■ What the exercise asks ■
Check every line of the data below for the string "picture", and copy the ones that hold it.

Start of Provided data

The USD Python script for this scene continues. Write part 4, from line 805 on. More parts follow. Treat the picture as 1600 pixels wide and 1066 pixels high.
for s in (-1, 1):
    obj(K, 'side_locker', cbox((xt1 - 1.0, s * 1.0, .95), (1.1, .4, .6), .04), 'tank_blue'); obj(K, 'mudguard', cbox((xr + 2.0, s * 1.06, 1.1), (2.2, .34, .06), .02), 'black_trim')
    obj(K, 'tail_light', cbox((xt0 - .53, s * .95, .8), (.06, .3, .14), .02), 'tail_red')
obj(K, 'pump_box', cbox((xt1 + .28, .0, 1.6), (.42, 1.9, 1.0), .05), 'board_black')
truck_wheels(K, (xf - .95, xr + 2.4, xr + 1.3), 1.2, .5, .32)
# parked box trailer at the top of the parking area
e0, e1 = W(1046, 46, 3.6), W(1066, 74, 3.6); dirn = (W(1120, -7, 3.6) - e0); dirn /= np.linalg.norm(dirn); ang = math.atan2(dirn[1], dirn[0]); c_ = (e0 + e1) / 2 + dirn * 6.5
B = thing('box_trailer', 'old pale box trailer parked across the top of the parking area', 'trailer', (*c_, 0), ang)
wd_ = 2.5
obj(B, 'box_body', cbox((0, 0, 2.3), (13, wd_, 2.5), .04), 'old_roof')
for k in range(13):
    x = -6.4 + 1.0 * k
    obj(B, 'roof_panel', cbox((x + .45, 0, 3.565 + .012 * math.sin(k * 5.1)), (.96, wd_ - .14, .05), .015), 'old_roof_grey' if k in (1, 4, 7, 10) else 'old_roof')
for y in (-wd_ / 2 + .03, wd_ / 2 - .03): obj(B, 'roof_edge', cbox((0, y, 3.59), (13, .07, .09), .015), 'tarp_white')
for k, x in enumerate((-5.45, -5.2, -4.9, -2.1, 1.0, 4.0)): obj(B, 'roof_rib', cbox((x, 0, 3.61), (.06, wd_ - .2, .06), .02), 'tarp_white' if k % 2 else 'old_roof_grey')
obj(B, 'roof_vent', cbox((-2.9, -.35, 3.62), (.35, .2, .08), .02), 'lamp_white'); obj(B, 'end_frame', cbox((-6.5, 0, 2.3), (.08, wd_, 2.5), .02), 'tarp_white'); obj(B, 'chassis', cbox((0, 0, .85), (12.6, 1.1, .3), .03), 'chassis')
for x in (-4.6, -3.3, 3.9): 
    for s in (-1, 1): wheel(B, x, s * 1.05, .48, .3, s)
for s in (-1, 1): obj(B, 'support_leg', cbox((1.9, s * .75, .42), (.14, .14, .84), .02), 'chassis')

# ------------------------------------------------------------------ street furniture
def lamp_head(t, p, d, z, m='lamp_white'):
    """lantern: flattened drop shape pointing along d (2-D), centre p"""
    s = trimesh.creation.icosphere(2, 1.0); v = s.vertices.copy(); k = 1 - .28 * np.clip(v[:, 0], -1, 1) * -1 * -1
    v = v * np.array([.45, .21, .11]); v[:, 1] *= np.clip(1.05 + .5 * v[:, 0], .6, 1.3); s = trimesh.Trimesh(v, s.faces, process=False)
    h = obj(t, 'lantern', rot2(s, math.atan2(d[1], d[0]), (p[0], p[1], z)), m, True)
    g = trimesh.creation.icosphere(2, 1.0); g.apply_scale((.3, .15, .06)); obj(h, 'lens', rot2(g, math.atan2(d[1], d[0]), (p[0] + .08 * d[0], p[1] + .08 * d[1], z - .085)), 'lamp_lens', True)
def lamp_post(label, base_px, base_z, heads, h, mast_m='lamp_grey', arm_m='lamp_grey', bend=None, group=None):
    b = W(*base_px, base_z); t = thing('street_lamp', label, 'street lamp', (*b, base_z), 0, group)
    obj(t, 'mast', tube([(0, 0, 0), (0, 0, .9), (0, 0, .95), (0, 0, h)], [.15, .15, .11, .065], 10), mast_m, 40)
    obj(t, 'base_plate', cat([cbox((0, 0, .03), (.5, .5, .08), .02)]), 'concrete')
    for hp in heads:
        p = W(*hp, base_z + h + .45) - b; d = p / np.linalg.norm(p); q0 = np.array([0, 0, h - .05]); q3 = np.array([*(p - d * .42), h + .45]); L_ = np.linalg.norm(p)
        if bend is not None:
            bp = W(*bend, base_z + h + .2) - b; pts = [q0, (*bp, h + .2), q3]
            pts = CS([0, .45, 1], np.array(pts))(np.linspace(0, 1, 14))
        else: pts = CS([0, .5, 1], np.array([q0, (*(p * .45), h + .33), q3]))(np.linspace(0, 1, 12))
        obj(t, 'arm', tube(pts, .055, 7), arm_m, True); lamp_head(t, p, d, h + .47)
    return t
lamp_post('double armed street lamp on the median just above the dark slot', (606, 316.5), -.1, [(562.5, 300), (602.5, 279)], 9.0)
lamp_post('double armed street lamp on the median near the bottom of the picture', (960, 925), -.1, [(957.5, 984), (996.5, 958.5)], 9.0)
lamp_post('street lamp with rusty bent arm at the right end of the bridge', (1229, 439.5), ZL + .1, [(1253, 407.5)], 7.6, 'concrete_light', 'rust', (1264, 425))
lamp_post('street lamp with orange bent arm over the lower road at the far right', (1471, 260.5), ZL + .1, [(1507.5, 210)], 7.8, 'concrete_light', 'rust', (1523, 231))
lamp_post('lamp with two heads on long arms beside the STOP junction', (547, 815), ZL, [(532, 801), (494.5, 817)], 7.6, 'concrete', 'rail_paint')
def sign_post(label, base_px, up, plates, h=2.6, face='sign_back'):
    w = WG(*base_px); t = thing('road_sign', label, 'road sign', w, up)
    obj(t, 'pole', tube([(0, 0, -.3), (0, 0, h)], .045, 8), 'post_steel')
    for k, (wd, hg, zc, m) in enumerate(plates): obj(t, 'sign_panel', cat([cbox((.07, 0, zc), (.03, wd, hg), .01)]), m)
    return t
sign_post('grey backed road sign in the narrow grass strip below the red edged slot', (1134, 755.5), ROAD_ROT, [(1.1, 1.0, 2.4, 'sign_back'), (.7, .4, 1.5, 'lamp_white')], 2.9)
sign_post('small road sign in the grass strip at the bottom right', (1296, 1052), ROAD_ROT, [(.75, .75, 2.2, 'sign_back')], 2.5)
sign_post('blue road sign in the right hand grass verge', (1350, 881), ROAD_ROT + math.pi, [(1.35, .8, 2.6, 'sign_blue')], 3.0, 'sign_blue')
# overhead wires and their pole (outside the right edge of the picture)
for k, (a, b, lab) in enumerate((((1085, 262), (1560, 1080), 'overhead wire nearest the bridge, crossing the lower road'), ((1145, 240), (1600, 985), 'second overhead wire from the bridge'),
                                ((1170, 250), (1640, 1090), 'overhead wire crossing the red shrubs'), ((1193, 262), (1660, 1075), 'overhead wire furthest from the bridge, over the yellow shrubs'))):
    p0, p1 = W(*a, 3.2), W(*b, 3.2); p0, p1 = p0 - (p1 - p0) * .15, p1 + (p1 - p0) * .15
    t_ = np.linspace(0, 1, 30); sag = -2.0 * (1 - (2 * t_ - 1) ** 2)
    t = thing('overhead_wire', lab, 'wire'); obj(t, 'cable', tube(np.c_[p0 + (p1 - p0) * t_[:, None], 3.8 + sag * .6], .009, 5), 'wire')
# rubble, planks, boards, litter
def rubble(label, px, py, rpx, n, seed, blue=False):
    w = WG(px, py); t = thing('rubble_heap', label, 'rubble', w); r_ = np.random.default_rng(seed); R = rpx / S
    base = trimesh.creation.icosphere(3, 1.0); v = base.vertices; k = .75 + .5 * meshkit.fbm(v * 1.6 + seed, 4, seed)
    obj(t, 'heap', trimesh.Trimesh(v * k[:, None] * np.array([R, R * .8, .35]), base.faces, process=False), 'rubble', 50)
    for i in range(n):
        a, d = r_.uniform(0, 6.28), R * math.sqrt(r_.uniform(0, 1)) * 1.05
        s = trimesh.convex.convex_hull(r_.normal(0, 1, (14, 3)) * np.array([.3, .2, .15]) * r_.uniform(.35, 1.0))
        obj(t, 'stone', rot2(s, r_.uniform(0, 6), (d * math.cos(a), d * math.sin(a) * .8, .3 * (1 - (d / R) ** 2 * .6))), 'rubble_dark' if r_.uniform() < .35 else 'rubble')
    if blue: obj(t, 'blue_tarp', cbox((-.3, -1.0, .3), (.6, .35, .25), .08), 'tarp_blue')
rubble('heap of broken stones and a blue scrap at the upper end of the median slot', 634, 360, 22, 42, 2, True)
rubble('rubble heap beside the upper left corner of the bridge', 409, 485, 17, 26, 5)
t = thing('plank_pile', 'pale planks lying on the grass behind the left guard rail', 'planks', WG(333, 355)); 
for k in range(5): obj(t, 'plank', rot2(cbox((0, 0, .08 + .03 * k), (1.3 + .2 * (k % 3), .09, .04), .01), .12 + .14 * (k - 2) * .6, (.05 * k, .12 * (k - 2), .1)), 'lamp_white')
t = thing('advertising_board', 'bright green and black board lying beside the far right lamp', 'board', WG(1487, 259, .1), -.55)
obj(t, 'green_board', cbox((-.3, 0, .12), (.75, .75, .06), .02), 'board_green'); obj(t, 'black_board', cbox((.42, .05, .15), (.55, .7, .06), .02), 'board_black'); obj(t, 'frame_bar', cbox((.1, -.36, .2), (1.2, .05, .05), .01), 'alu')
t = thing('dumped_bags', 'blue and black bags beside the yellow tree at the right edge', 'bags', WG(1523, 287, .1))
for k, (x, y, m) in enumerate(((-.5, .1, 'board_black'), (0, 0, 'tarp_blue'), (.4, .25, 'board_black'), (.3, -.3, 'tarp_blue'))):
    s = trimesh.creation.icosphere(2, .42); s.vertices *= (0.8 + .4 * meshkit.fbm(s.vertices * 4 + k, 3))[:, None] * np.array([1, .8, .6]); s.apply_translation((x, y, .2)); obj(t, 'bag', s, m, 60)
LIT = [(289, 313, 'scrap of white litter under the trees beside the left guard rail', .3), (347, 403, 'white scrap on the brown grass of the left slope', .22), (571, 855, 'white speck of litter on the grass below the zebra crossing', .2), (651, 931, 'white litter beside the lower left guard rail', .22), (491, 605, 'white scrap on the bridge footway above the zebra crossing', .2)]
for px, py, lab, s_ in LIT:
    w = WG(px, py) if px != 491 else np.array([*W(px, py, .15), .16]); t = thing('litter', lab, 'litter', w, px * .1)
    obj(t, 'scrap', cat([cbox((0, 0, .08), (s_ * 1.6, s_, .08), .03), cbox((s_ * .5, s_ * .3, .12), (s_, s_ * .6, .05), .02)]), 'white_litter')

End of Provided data

■ Exercise answer ■
The USD Python script for this scene continues. Write part 4, from line 805 on. More parts follow. Treat the picture as 1600 pixels wide and 1066 pixels high.
lamp_post('double armed street lamp on the median near the bottom of the picture', (960, 925), -.1, [(957.5, 984), (996.5, 958.5)], 9.0)
# overhead wires and their pole (outside the right edge of the picture)